Ayer, en San Esteban de Nogales, como cada 23 de abril, se
ahorraron la cuestión de si esta fiesta de los Comuneros es una fiesta de León
o solo de una cierta Castilla y celebraron el día de San Jorge. Como todos los
años, el fin de semana anterior los vecinos del pueblo habían construido el
puente de palos que cruza el Eria para poder llegar a la ermita. Es una
tradición muy hermosa esta de reunirse todos para hacer un puente que permita
llegar hasta el otro lado, un puente que luego se llevará el río, es verdad,
pero que será el paso hacia la otra orilla, esa que está más allá de los
quehaceres diarios, de las rutinas del invierno. El puente ya no se hace como
se hacía antes, con la participación de todos en una hacendera que podía llevar
más de un día. Ahora se utiliza una máquina que lo hace en un momento, es
cierto, aunque creo que el sábado fue necesario echar una mano para mover los
palos y colocar las ramas y la hierba. El puente lucía magnífico sobre el Eria
que bajaba en calma, arropado por un girón de niebla que dejaba en el aire un
poso de misterio. La luz de la tarde, después de la tormenta de agua enseñaba
reflejos de historia en el espejo del río y nosotros, a pesar de no ser de San
Esteban, sentimos la necesidad de pasar por aquel puente, la necesidad de
cruzar las aguas. Se diría que no hay marcha atrás cuando uno se lanza a cruzar
un puente, como si se fuese deshaciendo sobre nuestros pies a medida que
avanzamos, dejando un vacío, una imposible marcha atrás. El río es metáfora del
ser que fluye, el puente lo es de la historia que avanza, la memoria que
atraviesa el curso de la vida.
Esa memoria de la historia está escrita en estas pequeñas
costumbres: la construcción de un puente para llegar a una ermita; la danza del
paloteo -que por cierto tendrá que ser bailada por chicas, porque parece ser
que ya no hay chicos que quieran hacerlo-; las vueltas alrededor de la ermita;
la procesión con la Virgen del Rosario, el pendón y la reliquia del santo. Y
las verbenas y la representación mañana sábado de la historia de San Jorge y el
dragón. La raíz está en la memoria y la memoria es el pueblo, la gente, la
cultura en la que nos hemos ido haciendo. Me gusta esa idea de que frente a la
grandilocuencia de Villalar, esta pequeña victoria de San Jorge en San Esteban
es el triunfo de la cultura popular sobre la imposición administrativa. Además
Jorge viene del griego y significa etimológicamente “el que trabaja la tierra”,
de manera que esa fiesta que se celebra es la del agricultor, el que fecunda la
tierra, el que la cultiva. Y, fíjate qué curioso que del latín viene también la
palabra cultura, ligada directamente al significado de cultivar, porque decimos
“culto” de un terreno cultivado e “inculto” de uno que no lo está. También me
gusta tirar de ese hilo y quedarme con la idea de que cultivar es cuidar, que
la agricultura es el cuidado de la tierra, no su explotación. Lo sabían bien
los monjes del Císter, quizá aquellos que en su día levantaron en San Esteban
su magnífico monasterio. Cuidar de la tierra, fecundarla, hacerla crecer. Hoy
la naturaleza invade lo que queda del Monasterio, dejando ver de él escasas
ruinas. Pero eso no importa. La interesante no son unas piedras perfectamente colocadas.

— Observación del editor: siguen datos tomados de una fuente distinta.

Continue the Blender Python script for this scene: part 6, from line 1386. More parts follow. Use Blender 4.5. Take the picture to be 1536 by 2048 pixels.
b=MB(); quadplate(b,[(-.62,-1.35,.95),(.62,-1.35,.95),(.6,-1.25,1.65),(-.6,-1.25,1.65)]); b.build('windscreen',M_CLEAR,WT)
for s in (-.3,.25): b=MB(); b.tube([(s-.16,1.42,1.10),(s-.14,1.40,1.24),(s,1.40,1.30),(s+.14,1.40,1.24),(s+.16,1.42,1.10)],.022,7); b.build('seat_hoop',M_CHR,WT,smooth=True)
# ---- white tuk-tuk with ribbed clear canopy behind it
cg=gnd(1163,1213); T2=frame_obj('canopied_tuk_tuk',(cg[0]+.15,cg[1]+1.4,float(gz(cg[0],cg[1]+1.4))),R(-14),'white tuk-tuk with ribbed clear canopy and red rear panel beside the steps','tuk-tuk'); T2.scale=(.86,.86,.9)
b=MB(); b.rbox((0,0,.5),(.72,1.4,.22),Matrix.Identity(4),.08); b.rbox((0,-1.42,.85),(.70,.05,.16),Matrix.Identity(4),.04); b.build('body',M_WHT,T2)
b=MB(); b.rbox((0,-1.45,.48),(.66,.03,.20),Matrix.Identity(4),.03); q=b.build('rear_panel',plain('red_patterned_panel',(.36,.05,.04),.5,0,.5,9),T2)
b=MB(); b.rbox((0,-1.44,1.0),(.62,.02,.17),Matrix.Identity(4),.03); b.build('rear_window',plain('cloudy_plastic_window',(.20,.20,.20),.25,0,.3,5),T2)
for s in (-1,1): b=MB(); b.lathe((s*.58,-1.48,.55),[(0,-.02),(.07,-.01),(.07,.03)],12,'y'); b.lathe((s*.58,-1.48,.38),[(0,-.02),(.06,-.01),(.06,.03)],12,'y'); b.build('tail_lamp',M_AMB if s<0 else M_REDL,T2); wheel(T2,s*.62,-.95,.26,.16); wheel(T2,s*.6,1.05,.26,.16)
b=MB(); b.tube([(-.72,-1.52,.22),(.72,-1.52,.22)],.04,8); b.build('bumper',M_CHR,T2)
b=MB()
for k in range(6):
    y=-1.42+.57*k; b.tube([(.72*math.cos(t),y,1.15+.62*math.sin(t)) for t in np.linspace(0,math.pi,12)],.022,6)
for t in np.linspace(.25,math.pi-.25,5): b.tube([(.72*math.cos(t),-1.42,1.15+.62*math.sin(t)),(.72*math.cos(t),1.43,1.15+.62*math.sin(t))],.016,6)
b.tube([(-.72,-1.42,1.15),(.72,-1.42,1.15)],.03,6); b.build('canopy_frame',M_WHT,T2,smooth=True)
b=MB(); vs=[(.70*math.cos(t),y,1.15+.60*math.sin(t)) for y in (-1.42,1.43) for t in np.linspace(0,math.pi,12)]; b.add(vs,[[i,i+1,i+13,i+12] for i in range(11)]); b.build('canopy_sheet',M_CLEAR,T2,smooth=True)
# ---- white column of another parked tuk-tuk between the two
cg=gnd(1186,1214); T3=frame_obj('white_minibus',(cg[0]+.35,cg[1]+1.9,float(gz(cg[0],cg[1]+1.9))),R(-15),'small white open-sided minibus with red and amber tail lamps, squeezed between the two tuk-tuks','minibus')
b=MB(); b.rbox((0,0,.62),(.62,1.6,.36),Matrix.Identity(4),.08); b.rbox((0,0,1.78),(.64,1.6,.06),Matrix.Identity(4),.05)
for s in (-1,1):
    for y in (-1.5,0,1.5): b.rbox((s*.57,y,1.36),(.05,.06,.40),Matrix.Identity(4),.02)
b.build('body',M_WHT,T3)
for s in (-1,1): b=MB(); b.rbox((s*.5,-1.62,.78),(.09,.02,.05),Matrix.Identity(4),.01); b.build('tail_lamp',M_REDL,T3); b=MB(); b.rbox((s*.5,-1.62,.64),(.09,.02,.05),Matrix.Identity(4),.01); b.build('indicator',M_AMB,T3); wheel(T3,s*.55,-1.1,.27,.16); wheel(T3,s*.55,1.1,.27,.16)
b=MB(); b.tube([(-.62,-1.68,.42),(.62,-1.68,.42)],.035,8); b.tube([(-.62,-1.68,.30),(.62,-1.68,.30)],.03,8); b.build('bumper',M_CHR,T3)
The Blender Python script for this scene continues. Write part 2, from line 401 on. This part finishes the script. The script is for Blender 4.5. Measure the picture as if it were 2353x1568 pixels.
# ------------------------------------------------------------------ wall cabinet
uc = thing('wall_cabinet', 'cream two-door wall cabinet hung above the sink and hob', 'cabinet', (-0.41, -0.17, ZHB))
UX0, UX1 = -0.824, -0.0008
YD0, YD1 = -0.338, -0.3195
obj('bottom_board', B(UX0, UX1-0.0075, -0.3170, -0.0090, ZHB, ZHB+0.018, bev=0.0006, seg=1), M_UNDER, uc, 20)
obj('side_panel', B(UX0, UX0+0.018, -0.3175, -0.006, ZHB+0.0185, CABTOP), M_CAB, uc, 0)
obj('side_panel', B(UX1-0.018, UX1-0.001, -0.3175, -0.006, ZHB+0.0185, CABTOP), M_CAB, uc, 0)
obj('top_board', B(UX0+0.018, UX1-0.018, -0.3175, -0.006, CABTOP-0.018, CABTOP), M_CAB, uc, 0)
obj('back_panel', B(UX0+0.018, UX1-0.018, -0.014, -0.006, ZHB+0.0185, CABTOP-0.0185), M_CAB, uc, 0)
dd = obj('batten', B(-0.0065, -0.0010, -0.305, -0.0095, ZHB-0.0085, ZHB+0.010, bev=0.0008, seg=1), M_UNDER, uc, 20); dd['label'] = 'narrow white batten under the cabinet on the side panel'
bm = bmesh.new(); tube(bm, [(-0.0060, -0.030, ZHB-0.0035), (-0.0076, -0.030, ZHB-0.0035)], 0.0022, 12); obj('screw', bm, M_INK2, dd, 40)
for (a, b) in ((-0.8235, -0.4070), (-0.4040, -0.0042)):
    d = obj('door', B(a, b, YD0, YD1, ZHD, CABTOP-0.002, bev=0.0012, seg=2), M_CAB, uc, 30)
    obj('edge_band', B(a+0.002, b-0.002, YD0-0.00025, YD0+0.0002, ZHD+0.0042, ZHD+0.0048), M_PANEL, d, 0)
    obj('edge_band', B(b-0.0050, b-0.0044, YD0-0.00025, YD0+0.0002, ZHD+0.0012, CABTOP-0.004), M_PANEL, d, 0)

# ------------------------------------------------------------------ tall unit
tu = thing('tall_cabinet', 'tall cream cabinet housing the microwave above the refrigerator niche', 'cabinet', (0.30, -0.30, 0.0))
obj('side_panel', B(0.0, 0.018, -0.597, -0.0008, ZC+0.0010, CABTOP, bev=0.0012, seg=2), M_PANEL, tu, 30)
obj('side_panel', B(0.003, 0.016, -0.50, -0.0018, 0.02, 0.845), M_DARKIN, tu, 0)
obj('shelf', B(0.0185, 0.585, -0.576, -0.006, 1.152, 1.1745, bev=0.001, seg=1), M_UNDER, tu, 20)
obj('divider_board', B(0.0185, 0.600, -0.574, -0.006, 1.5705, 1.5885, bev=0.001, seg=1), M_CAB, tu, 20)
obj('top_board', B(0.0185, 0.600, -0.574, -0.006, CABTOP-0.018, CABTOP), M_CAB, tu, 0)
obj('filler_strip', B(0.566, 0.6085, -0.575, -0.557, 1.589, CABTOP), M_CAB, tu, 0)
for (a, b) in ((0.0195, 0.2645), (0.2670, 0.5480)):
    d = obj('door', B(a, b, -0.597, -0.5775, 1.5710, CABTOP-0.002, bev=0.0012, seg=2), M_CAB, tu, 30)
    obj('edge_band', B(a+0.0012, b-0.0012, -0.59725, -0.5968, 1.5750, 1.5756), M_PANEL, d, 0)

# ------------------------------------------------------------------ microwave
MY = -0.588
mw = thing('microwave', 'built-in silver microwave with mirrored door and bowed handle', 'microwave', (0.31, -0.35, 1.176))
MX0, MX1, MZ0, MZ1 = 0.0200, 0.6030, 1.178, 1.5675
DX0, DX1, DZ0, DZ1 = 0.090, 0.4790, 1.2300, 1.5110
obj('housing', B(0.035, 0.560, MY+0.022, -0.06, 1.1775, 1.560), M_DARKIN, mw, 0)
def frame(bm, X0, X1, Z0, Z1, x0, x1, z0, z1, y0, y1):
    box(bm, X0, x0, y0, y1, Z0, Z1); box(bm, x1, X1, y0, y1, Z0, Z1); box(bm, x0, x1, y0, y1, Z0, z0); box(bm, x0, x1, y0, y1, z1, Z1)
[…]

Lo que cuenta no son las grandes obras, sino la peculiar sensación que
experimentamos al descubrir la importancia de un lugar. Algo que pasa en estas
ruinas del Monasterio de San Esteban, quizá no por lo que uno imagina que debió
de ser construido, sino por el hecho de que aquellos sabios del Císter eligieran
ese lugar y no otro para construirlo.